Mitdenken, mitarbeiten
Fragt man Schulleiter Wilhelm Merschen am Rande der Veranstaltung, bekommt man eine eher unaufgeregte Antwort. „Wir haben eine engagierte Schülerschaft. Es ist aber auch nicht so, dass mir wegen der Fridays-for-Future-Demos die Hütte eingerannt wurde“, sagt er. Richtig sei, dass „Artikel 13“ und Klimaschutz Themen seien, die die Schüler umtreiben. „Sie fühlen sich betroffen und entwickeln einen Hang zum Mitdenken, wenn nicht zum Mitarbeiten.“
Die Podiumsdiskussion bestätigt das, 90 Prozent der Zeit geht es um die beiden genannten Themen, wobei der „Artikel 13“ ganz vorne liegt. Der Austausch führt vor Augen, dass da eine Generation herangewachsen ist, die die Zeiten nicht erlebt hat, als man sich noch nicht im Handumdrehen einen Videotheksbestand oder digitalisierte Büchereien gratis aus dem Internet herunterladen konnte.
Applaus für Links
Ein Schüler aus dem Publikum, der sich als Bastian vorstellt und als CDU-Mitglied zu erkennen gibt, stellt fest, dass die Junge Union ja ganz im Gegensatz zur Mutterpartei gegen den Upload-Filter sei, und schlussfolgert: „Wir haben hier einen Generationenkonflikt.“ Sabine Verheyen hält entgegen, dass es doch nicht sein könne, dass die Internetkonzerne Milliarden mit fremdem geistigen Eigentum verdienen, während dessen Urheber leer ausgehen. Dass der sogenannte Upload-Filter natürlich ebenfalls Interessen von Konzernen schützt, die dann eben nicht Google heißen sondern Springer, Sony oder Warner, geht ein bisschen unter.
Leichter als Verheyen haben es die linksgerichteten Teilnehmer mit ihren Positionen. Für den Grünen Daniel Freund gilt quasi Heimvorteil, denn wenn eine Partei es begrüßt hat, dass Schüler schwänzen, um für den Klimaschutz zu demonstrieren, dann natürlich die seine. Die Linke hat damit aber auch kein Problem.
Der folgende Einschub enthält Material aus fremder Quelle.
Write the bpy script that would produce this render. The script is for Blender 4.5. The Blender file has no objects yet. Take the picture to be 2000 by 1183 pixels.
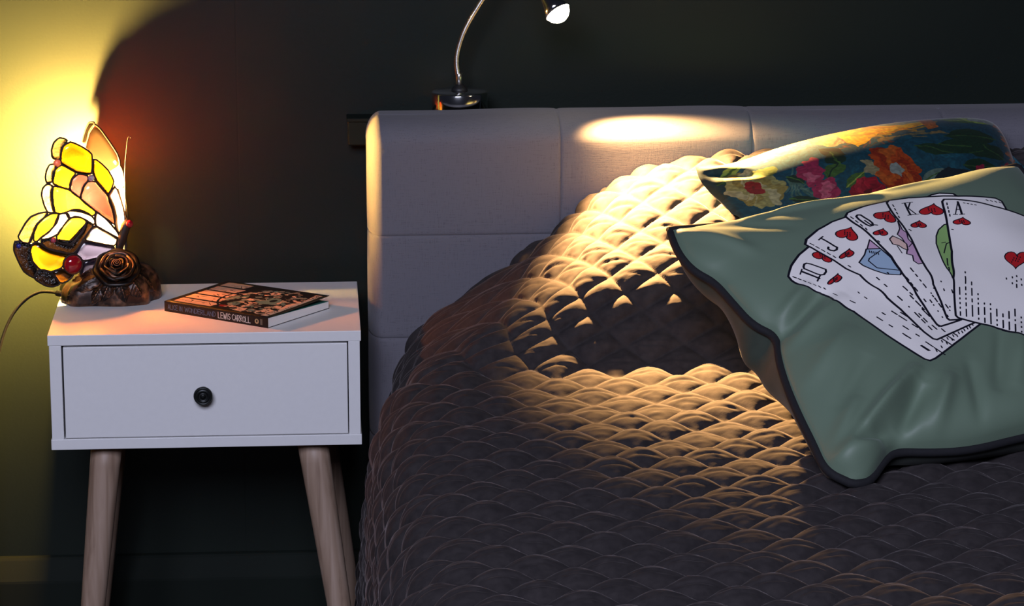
import bpy, bmesh, math
import numpy as np
from mathutils import Vector, Matrix

sc = bpy.context.scene
C = sc.collection
# ============================================================ camera, world, lights, exposure
cam = bpy.data.cameras.new('camera'); cam_o = bpy.data.objects.new('camera', cam); C.objects.link(cam_o)
cam.sensor_width = 36; cam.lens = 108.0; cam.clip_start = .05
cam_o.location = (.3407, -4.1395, 1.505)
cam_o.rotation_euler = (math.radians(90-13.34), 0, -math.radians(3.787))
sc.camera = cam_o
wd = bpy.data.worlds.new('world'); sc.world = wd; wd.use_nodes = True
wd.node_tree.nodes['Background'].inputs[0].default_value = (.50, .55, .80, 1)
wd.node_tree.nodes['Background'].inputs[1].default_value = .02
def area(name, loc, target, sx, sy, power, col):
    l = bpy.data.lights.new(name, 'AREA'); l.shape = 'RECTANGLE'; l.size = sx; l.size_y = sy; l.energy = power; l.color = col
    o = bpy.data.objects.new(name, l); C.objects.link(o); o.location = loc
    o.rotation_euler = (Vector(target)-Vector(loc)).to_track_quat('-Z', 'Y').to_euler(); return o
area('window_daylight', (-.2, -4.4, 2.65), (.6, -.3, .55), 1.6, 1.2, 140, (.74, .77, 1.0))
vs = sc.view_settings
vs.view_transform = 'Standard'; vs.look = 'None'; vs.gamma = 1; vs.exposure = 0; vs.use_curve_mapping = False
sc.cycles.use_denoising = True
sc.cycles.max_bounces = 8; sc.cycles.transparent_max_bounces = 12
sc.cycles.sample_clamp_indirect = 4.0
sc.cycles.caustics_reflective = False; sc.cycles.caustics_refractive = False
BULB_EMIT = 42000.0       # butterfly lamp bulb
BULB_COL = (1.0, .54, .11)
SPOT_POWER = 520.0       # reading lamp
SPOT_COL = (1.0, .53, .175)
LENS_EMIT = 40.0

# ============================================================ helpers
BASE = {}
def thing(name, label, cat, loc, group=None):
    o = bpy.data.objects.new(name, None); C.objects.link(o); o.location = loc
    o.empty_display_size = .05; o['label'] = label; o['category'] = cat
    if group: o['group'] = group
    BASE[o] = np.array(loc, float); return o
def mesh_obj(name, V, F, mat, parent=None, smooth=True, label=None, uv=None, origin=None, kind=None):
    V = np.asarray(V, float).reshape(-1, 3)
    off = BASE[parent] if parent is not None else np.array(origin if origin is not None else (0, 0, 0), float)
    me = bpy.data.meshes.new(name)
    me.from_pydata((V-off).tolist(), [], [tuple(int(i) for i in f) for f in F])
    me.polygons.foreach_set('use_smooth', [bool(smooth)]*len(me.polygons))
    if uv is not None:
        ul = me.uv_layers.new(name='UVMap'); li = np.empty(len(me.loops), int); me.loops.foreach_get('vertex_index', li)
        ul.data.foreach_set('uv', np.asarray(uv, float)[li].ravel())
    for m in (mat if isinstance(mat, (list, tuple)) else [mat]): me.materials.append(m)
    me.update()
    o = bpy.data.objects.new(name, me); C.objects.link(o)
    if parent is not None: o.parent = parent
    elif origin is not None: o.location = origin
    BASE[o] = off
    if label: o['label'] = label
    if kind: o['kind'] = kind
    return o
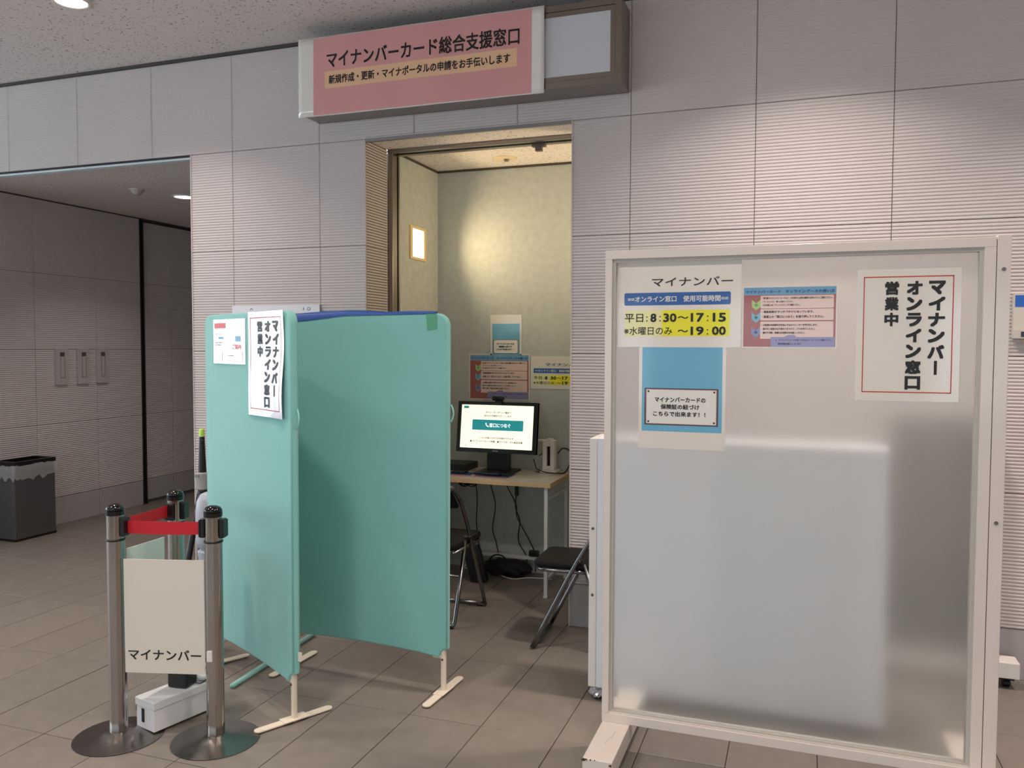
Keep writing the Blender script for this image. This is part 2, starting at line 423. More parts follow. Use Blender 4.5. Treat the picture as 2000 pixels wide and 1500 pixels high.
bm = B(DX0, DX1, -.003, .018, CZ-.016, CZ+.013, .002); box(bm, DX0, DX1, .018, .045, CZ-.008, CZ+.001)
struct('trim_14', bm, mat('polished_steel', (150, 150, 154), .3, 1), 'polished steel edge strip on the doorway head')
# unseen sides of the hall: glazed side on the left, entrance side behind the camera
struct('wall_right', B(8.6, 8.8, -8.2, .3, 0, HZ), WBASE)
bm = B(-5.2, -5.0, -8.2, .3, 0, .25); box(bm, -5.2, -5.0, -8.2, .3, 3.1, HZ)
for yy in (-8.2, -6.4, -4.6, -2.8, -1.0, .1): box(bm, -5.2, -5.0, yy, yy+.14, .25, 3.1)
struct('wall_window_side', bm, WBASE)
bm = B(-5.2, 8.8, -8.2, -8.0, 0, .9); box(bm, -5.2, 8.8, -8.2, -8.0, 2.1, HZ)
for xx in (-5.2, -3, -.8, 1.4, 3.6, 5.8, 8.0): box(bm, xx, xx+.8, -8.2, -8.0, .9, 2.1)
struct('wall_entrance_side', bm, WBASE)

# ------------------------------------------------------------------ ceiling fittings
LAMP = mat('lamp_diffuser', (255, 250, 240), .4, emit=((255, 244, 232), 9))
def downlight(x, y, z, label, r=.088, group=None):
    t = thing('ceiling_light', label, 'light', (x, y, z), 0, group)
    d = finish('lit_disc', L([(0, z-.004), (r*.9, z-.004), (r*.9, z+.002)], 32, (x, y, 0)), LAMP, t)
    rg = bmesh.new(); lathe(rg, [(r*.9, z-.003), (r*.94, z-.009), (r*1.1, z-.006), (r*1.13, z-.0)], 32, (x, y, 0))
    rg2 = finish('ring', rg, WHITEP, t, True)
LIGHT_AT = ['', 'above the space in front of the posts', 'above the frosted screen', 'by the wall right of the frosted screen', 'in line before the wide opening',
            'before the frosted screen', 'at the far right of the hall', 'at the far left of the hall', 'left of the camera', 'above and left of the camera',
            'behind the camera', 'right of and behind the camera']
for k, (x, y) in enumerate(HALL_LIGHTS):
    if k == 0: downlight(x, y, HZ, 'round recessed ceiling light at the top left of the hall ceiling')
    else: downlight(x, y, HZ, 'round recessed ceiling light '+LIGHT_AT[k], group='hall ceiling lights')
downlight(.50, 1.17, CZ, 'round recessed ceiling light glowing in the side corridor')
dt = thing('smoke_detector', 'small pale domed smoke detector on the side corridor ceiling', 'smoke detector', (.365, .80, CZ))
finish('mounting_plate', L([(0, CZ-.008), (.058, CZ-.008), (.06, CZ)], 28, (.365, .80, 0)), mat('detector_plastic', (206, 200, 190), .4), dt, True, .6)
finish('dome', L([(0, CZ-.045), (.02, CZ-.043), (.038, CZ-.03), (.046, CZ-.008)], 28, (.365, .80, 0)), mat('detector_dome', (190, 188, 180), .2), dt, True, .8)
dt = thing('smoke_detector', 'flat round detector with grey centre on the niche ceiling', 'smoke detector', (3.46, .71, CZ))
finish('mounting_plate', L([(0, CZ-.012), (.06, CZ-.012), (.075, CZ-.006), (.078, CZ)], 32, (3.46, .71, 0)), mat('detector_cream', (226, 208, 176), .4), dt, True, .6)
finish('sensor', L([(0, CZ-.026), (.014, CZ-.026), (.018, CZ-.012)], 16, (3.475, .70, 0)), mat('sensor_grey', (120, 110, 100), .4), dt, True, .6)
bk = thing('door_bracket', 'small grey metal bracket hanging from the steel door track', 'bracket', (3.80, .36, CZ-.03))
finish('plate', B(3.765, 3.845, .335, .375, CZ-.036, CZ-.026), mat('bracket_grey', (96, 88, 78), .5), bk)
finish('stopper', B(3.785, 3.825, .34, .37, CZ-.062, CZ-.036, .002), mat('bracket_grey', (96, 88, 78), .5), bk)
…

Igor Gvozden erntet für seine flapsigen Bemerkungen viel Applaus („Wenn ihr weiter auf die Straße geht, stimmt nächstes Mal auch Frau Verheyen richtig ab“) und zeigt, wie man Streikrecht, Lehrermangel und Klimaschutz in einem einzigen Satz unterbringt.
Freidemokrat Pfeil ist in einer schwierigeren Position, denn sein Bundesvorsitzender hat ja vor ein paar Wochen gesagt, dass die Schüler mal lieber die Profis ihre Arbeit machen sollten, was nicht so gut ankam. Pfeil versucht das auszubügeln, indem er Sympathien für das Wahlrecht ab 16 erkennen lässt.
Einig sind sich alle darüber, dass es gut ist, wenn die Jugend ihre Stimme erhebt. Und die Hauptsache sei, man gehe wählen. „Engagement ist der Schlüssel zum Erfolg“, verrät SPD-Mann Kohn den Schülern. Dem Satz hätte schon vor einem Jahr und auch vor zehn oder 20 Jahren keiner widersprochen, als Jugendliche noch als politikverdrossen galten.